PROBLEM:
Provide nothing but the number of lines containing the string "Blender".

Entries with scene source code
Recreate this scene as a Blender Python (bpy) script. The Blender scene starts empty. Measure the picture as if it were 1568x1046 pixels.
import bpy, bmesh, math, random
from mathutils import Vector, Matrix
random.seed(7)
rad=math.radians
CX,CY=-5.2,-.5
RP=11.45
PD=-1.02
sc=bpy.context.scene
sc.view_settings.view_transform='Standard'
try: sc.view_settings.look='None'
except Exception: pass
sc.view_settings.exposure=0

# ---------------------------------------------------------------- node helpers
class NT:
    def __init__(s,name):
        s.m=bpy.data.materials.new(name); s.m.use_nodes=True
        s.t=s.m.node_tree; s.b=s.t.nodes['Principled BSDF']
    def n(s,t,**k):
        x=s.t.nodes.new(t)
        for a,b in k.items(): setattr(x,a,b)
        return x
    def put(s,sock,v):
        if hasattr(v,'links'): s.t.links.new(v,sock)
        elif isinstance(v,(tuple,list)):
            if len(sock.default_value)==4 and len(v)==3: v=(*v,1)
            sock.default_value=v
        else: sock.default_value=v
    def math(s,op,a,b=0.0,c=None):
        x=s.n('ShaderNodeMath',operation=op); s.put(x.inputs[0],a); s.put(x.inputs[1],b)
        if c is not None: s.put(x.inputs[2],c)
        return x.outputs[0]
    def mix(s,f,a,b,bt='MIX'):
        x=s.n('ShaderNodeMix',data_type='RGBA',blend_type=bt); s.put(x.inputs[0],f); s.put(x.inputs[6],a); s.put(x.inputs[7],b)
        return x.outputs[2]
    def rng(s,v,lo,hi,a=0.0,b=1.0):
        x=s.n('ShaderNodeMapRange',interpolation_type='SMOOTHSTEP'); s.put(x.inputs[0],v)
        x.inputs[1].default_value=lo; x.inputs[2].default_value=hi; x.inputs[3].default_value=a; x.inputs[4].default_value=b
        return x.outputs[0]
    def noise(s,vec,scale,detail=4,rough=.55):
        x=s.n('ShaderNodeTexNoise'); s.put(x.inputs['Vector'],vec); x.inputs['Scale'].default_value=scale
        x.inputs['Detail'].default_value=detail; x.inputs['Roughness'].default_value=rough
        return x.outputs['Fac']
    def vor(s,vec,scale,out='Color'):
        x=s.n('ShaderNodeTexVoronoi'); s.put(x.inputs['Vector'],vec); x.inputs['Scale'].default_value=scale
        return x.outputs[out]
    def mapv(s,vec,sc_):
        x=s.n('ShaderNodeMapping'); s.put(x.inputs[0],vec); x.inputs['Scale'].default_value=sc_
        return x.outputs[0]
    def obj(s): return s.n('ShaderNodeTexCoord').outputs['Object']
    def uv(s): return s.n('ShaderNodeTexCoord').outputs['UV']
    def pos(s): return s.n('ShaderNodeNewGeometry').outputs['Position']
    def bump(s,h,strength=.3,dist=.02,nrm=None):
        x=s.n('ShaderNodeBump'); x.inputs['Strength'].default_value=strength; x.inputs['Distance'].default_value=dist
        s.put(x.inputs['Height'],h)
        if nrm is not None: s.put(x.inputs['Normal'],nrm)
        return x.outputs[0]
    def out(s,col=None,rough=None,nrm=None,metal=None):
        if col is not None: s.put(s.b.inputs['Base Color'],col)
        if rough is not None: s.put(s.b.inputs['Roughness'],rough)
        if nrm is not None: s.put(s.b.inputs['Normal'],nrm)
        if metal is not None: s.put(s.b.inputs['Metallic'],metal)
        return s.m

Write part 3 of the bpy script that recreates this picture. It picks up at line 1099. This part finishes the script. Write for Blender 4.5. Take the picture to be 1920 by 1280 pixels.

FULL RESPONSE:
2